Tasse sugli immobili triplicate dal 2011 al 2014, crisi compravendite e affitti, Confedilizia: tassare il reddito dell'immobile e i servizi che riceve, non la proprietà.
Fra IMU, TASI, IRPEF, e addizionali i proprietari di immobili nei quattro
anni dal 2011 al 2015 hanno subito un aggravio fiscale a tre cifre, con le
tasse che sono praricamente triplicate, con una serie di effetti negativi che
vanno dal crollo delle compravendite e degli affitti alla crisi di un settore chiave per l’economia, l’edilizia. Ed è proprio l’associazione di settore, Confedilizia, a presentare dati
precisi sul caro tasse relativo agli immobili e proposte per il rilancio del
mercato immobiliare. C’è bisogno, secondo i costruttori, di un’operazione
fiducia, che non si limiti a un restyling fiscale, ma che abbassi le tasse attraverso una profonda revisione del
sistema, ad esempio tassando il reddito che l’immobile produce, non la
proprietà.
Partiamo dai dati: nel 2014 il gettito IMU +
TASI è stato pari a 25 miliardi di euro, che si raffrontano con i 9 miliardi
della “vecchia IMU” nel 2011. Gettito fiscale quasi triplicato. Il salto
maggiore è avvenuto nel 2012, con il passaggio dall’ICI (la vecchia imposta
sugli immobili, che non era dovuta sulla prima casa), all’IMU, l’imposta comunale sugli immobili introdotta dal
Governo Monti: in pratica si è passati dai 9,2 miliardi 20111 a quota 23,8
miliardi.
Ma anche nel corso degli anni 2012-2014, pur fra mille annunci di
eliminazione dell’IMU sulla prima casa, sfociati in numerosi cambiamenti in
corsa delle tasse sugli immobili, l’imposta è aumentata, visto che il gettito
2014 (anno del debutto TASI,
che ha sostituito l’IMU sulla prima casa), pari a 25 miliardi, è stato di oltre
un miliardo superiore a quello del 2012.
Il risultato della crescente pressione fiscale, sottolinea Confedilizia, è
un impatto negativo su diversi comparti dell’edilizia con riflessi anche
sull’intera economia nazionale. Ecco come vengono descritti i principali
effetti negativi:
·
crollo delle compravendite;
·
diminuzione degli interventi sulle singole unità immobiliari per ristrutturazione e arredamento;
·
fallimento di piccole imprese del settore;
·
perdita di centinaia di migliaia di posti di
lavoro in edilizia;
·
crisi delle locazioni e progressiva
riduzione della relativa offerta;
·
caduta dei consumi generata dalla perdita
di valore degli immobili stimata in circa 2mila miliardi.

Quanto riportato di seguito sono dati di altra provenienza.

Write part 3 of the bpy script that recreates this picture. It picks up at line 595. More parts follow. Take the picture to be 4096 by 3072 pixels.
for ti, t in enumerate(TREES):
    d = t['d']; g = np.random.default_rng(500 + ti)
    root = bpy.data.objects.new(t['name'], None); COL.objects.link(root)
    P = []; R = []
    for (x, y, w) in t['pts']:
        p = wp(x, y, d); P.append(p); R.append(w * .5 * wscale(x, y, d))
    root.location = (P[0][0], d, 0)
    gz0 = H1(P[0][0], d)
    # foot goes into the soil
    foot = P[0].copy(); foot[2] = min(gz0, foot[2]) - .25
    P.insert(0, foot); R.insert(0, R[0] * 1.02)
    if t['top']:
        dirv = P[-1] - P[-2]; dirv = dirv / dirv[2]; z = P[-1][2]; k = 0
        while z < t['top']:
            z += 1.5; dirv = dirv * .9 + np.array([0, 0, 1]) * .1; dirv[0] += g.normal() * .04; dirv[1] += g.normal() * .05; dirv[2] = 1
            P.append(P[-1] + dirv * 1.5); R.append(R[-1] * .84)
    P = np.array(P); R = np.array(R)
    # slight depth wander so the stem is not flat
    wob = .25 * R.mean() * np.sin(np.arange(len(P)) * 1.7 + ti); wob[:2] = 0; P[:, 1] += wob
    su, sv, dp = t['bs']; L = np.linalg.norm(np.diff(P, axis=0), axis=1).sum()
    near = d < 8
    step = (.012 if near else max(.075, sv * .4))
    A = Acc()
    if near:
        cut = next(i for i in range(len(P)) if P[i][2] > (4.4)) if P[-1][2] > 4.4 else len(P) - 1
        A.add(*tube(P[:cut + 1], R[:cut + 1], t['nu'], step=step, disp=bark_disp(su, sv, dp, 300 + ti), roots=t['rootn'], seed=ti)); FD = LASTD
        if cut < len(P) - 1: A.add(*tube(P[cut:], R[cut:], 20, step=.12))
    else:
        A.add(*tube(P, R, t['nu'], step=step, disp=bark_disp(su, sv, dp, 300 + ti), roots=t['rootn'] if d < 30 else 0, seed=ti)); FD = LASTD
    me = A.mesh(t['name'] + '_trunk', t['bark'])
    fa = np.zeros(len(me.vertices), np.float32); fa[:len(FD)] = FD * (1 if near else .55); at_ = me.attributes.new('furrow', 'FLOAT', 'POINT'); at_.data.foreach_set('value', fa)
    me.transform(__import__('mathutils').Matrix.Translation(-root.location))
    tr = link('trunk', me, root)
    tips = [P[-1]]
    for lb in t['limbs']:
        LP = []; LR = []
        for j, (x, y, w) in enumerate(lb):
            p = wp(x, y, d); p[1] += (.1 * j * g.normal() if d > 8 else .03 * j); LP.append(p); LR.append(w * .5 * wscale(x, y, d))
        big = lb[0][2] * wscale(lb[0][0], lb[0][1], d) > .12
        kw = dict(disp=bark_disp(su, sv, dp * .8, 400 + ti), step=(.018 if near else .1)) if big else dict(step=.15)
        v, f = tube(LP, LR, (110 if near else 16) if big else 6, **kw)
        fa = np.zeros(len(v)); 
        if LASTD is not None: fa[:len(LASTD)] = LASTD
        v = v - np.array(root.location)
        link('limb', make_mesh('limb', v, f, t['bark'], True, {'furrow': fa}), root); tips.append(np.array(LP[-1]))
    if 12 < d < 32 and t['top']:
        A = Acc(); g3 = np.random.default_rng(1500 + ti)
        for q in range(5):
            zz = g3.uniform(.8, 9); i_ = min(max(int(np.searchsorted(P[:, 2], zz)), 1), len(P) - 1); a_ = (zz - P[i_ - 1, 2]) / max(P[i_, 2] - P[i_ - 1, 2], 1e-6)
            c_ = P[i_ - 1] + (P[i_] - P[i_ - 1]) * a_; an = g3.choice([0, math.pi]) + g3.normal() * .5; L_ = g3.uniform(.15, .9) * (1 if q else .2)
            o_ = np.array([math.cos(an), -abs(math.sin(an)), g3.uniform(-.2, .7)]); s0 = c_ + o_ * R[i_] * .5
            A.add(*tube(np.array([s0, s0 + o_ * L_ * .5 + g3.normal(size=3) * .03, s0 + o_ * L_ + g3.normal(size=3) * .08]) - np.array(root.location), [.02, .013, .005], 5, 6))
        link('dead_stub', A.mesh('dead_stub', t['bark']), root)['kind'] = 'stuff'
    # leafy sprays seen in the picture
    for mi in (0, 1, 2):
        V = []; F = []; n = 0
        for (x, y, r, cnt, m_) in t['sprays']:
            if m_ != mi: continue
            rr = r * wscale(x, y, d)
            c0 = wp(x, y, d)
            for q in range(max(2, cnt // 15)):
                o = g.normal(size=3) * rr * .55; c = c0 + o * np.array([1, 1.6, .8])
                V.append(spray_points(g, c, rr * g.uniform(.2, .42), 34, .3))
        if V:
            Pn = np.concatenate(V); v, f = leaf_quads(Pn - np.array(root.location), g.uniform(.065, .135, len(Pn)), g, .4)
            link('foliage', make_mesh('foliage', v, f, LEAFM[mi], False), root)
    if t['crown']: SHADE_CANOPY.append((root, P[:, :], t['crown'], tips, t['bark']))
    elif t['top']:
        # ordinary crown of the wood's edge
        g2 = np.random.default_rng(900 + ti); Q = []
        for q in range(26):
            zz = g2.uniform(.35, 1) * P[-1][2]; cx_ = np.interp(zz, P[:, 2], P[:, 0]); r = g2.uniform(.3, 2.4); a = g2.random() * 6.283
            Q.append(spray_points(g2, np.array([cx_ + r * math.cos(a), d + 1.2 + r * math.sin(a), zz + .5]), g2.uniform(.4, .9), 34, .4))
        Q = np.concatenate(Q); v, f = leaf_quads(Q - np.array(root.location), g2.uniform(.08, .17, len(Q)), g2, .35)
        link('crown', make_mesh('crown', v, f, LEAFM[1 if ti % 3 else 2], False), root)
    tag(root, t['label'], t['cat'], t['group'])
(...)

Sulla base di queste premesse, ecco le proposte di
Confedilizia: ridurre la stretta fiscale sugli immobili, creando un sistema che tassi
esclusivamente il reddito che l’immobile produce e i servizi che riceve, a
beneficio di proprietario e utilizzatore. La proposta si inserisce nel
dibattito sulla Local Tax, che dovrà sostituire l’attuale sistema IMU + TASI +
TARI. In corso, lo ricordiamo, nell’ambito della Riforma Fiscale c’è anche la Riforma del Catasto,
che cambia il sistema delle rendite catastali avvincinando maggiormente i
valori a quelli di mercato.
Ci sono anche esempi di calcolo relativi al caro tasse che hanno subito gli
immobili non abitativi, come quelli delle imprese. Un magazzino o
locale di deposito (categoria C2), con rendita catastale di mille euro, che si
trova a Roma (quindi con aliquota IMU 10,6 per mille e TASI 0,8 per mille),
paga quasi 5mila euro di tasse (fra IMU, TASI, IRPEF e addizionali, bollo e
registro) se lo scaglione di reddito è fino a 15mila euro, e sale sopra i 7mila
euro per uno scaglione di reddito superiore ai 75mila euro. (Fonte: dossier tassazione immobili Confedilizia).